**Written exercise:**
Count how many lines of the data below contain the string "script"; the reply should be that number alone.
━━━━━━━━━━
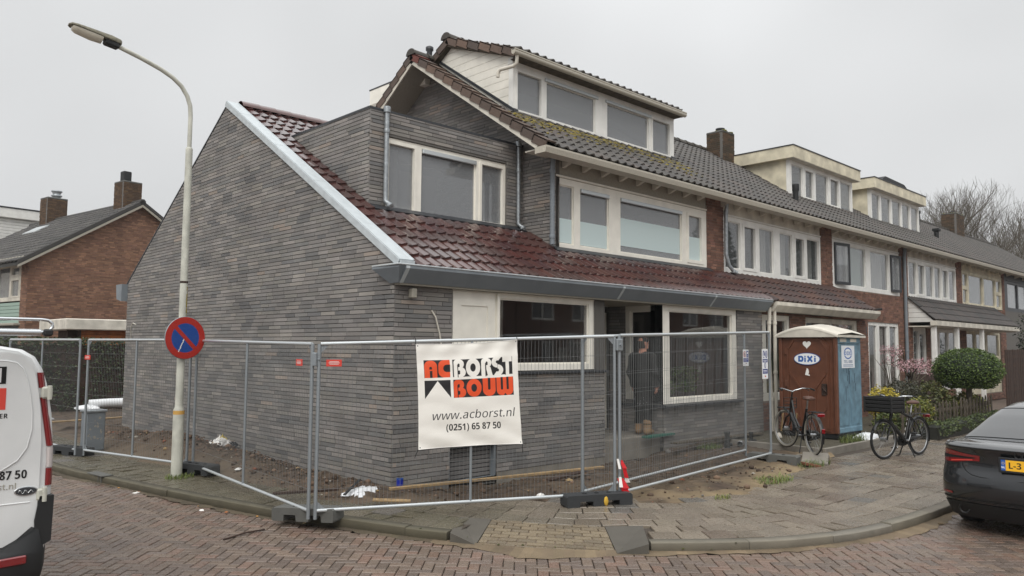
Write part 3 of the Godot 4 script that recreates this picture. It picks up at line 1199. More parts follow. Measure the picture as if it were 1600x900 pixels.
func soil() -> void:
	var f := FastNoiseLite.new()
	f.seed = 3; f.frequency = .55; f.fractal_octaves = 5
	var f2 := FastNoiseLite.new()
	f2.seed = 8; f2.frequency = 4.0; f2.fractal_octaves = 3
	var g := Geo.new()
	var st := .085
	var nx := int(13.2 / st)
	var nz := int(24.6 / st)
	var ids := {}
	for i in nx + 1:
		for j in nz + 1:
			var x := -1.9 + i * st
			var z := -21.0 + j * st
			if x > .35 and z < -.4 and z > -10.9 and x < 11.0:
				continue
			if z < -12 and x > 5.0:
				continue
			var e := -soil_edge(Vector2(x, z)) + f2.get_noise_2d(x * .4, z * .4) * .22
			if e < -.5 or z > 3.6:
				continue
			var rise := smoothstep(-.3, .6, e)
			var rough := f.get_noise_2d(x, z) * .075 + f2.get_noise_2d(x, z) * .034 + .085 * absf(f.get_noise_2d(x * 2.6, z * 2.6 + 30.0)) + absf(f2.get_noise_2d(x * 2.3, z * 2.3)) * .012
			var y := lerpf(.055, .125, rise) + rough * smoothstep(-.1, .5, e)
			# heaps along the gable and a flat spot before the house
			y += .30 * exp(-((x + .75) * (x + .75) / .30 + (z + 5.6) * (z + 5.6) / 2.2)) + .16 * exp(-((x + .65) * (x + .65) / .25 + (z + 3.2) * (z + 3.2) / 1.4)) + .12 * exp(-((x + 1.0) * (x + 1.0) / .3 + (z + 7.7) * (z + 7.7) / .9))
			if z > -.5 and x > 0.2:
				y = minf(y, .17) - .15 * smoothstep(1.3, .3, z) * smoothstep(.2, 1.0, x) * smoothstep(6.6, 5.6, x)
			if e < -.05:
				y = minf(y, .1 + e * .09)
			# brown earth; yellow sand towards the pavement at the right
			var sand := smoothstep(1.2, 3.0, x) * smoothstep(1.5, -.2, e) * clampf(.75 + f.get_noise_2d(x * 2, z * 2) * 1.4, 0, 1)
			var k := .82 + f2.get_noise_2d(x * 1.7, z * 1.7) * .4
			g.col = lin(104 * k, 87 * k, 71 * k).lerp(lin(166, 146, 113), sand * .85)
			if x < .2 and e < .5:
				g.col = g.col.lerp(lin(126, 112, 94), .6 * smoothstep(.5, -.1, e))
			ids[i * 10000 + j] = g.vert(Vector3(x, y, z), Vector3.UP)
	for i in nx:
		for j in nz:
			var a = ids.get(i * 10000 + j)
			var b = ids.get((i + 1) * 10000 + j)
			var c = ids.get((i + 1) * 10000 + j + 1)
			var d = ids.get(i * 10000 + j + 1)
			if a == null or b == null or c == null or d == null:
				continue
			# d c at larger z
			g.ix.append_array([d, a, c, c, a, b])
	# smooth normals
	for k in g.n.size():
		g.n[k] = Vector3.ZERO
	for k in range(0, g.ix.size(), 3):
		var nn := (g.v[g.ix[k + 2]] - g.v[g.ix[k]]).cross(g.v[g.ix[k + 1]] - g.v[g.ix[k]])
		for e in 3:
			g.n[g.ix[k + e]] += nn
	for k in g.n.size():
		g.n[k] = g.n[k].normalized() if g.n[k].length() > 0 else Vector3.UP
		if g.n[k].y < 0:
			g.n[k] = -g.n[k]
	var s := struct("soil", g, M.soil)
	# clods and pebbles
	var mm := MultiMesh.new()
	mm.transform_format = MultiMesh.TRANSFORM_3D
	mm.use_colors = true
	var cg := Geo.new()
	cg.ball(Vector3.ZERO, Vector3(1, .7, .85), 6)
	mm.mesh = cg.mesh()
	var place := []
	for k in 5200:
		var x := R.randf_range(-1.5, 7.0)
		var z := R.randf_range(-9.0, 3.3)
		if x > -.02 and z < .03:
			x = R.randf_range(-1.5, -.05)
		if soil_edge(Vector2(x, z)) > -.02 + R.randf() * .25 - .2:
			continue
		place.append(Vector2(x, z))
	mm.instance_count = place.size()
	for k in place.size():
		var p: Vector2 = place[k]
		var i := int((p.x + 1.9) / st)
		var j := int((p.y + 21.0) / st)
		var id = ids.get(i * 10000 + j)
		var y: float = g.v[id].y if id != null else .1
		var sz := R.randf_range(.006, .022) * (1.0 if R.randf() < .9 else R.randf_range(1.8, 3.2))
		mm.set_instance_transform(k, Transform3D(Basis(Vector3.UP, R.randf() * TAU).scaled(Vector3(sz, sz, sz)), Vector3(p.x, y + sz * .2, p.y)))
		var dk := R.randf_range(.6, 1.25)
		mm.set_instance_color(k, lin(112 * dk, 92 * dk, 76 * dk) if R.randf() < .92 else [lin(170, 164, 152), lin(140, 88, 66), lin(132, 128, 124), lin(176, 150, 110)][k % 4])
	var mi := MultiMeshInstance3D.new()
	mi.name = "clods"
	mi.multimesh = mm
	mi.material_override = M.soil
	s.add_child(mi, true)
	stuff(mi)

# ---------------------------------------------------------------- the corner house
const SL := .61            # slope of the extension's roof
const MSL := .675          # slope of the terrace roof
const ZF := -.92           # upper fronts of the terrace
const ZR := -4.32          # its ridge
const X1 := 4.05           # gable of the old corner house
const TONE_RED := [[82, 50, 47], [78, 48, 46], [88, 53, 49], [74, 49, 48], [84, 55, 52], [86, 48, 45], [76, 54, 51]]
const TONE_GREY := [[88, 83, 78], [80, 76, 73], [95, 88, 82], [83, 80, 77], [76, 73, 70], [90, 86, 81]]

func roof_y(z: float) -> float:
	return 3.26 + SL * -z

func main_y(z: float) -> float:
	return 5.55 + MSL * (-.48 - z)

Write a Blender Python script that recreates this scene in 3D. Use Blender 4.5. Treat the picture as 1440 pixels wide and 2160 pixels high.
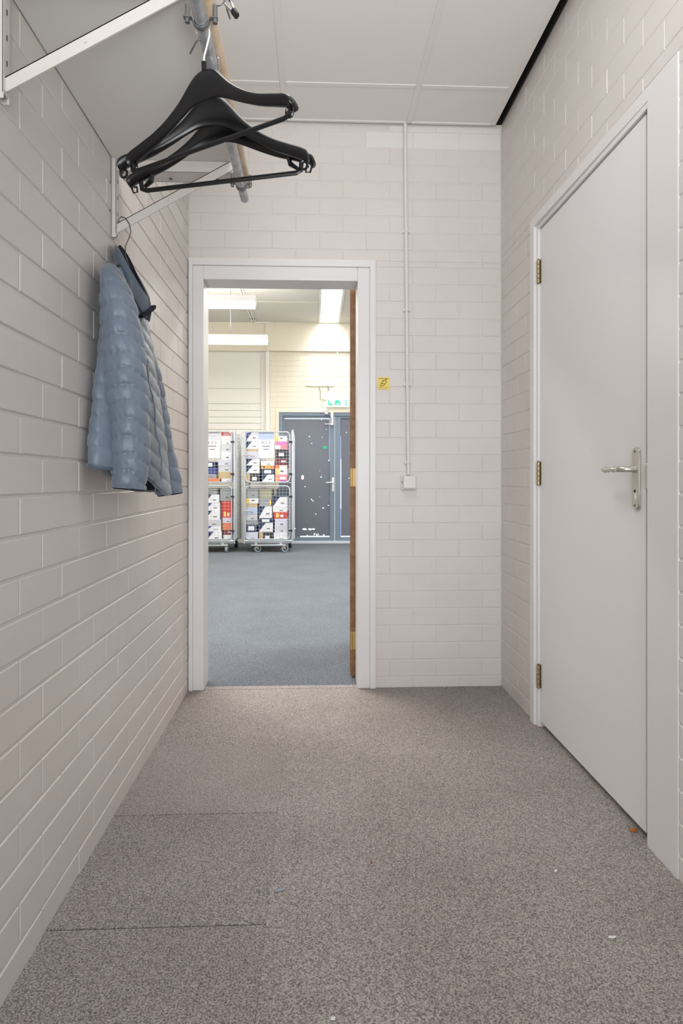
━━━━━━━━━━
**Written solution:**
2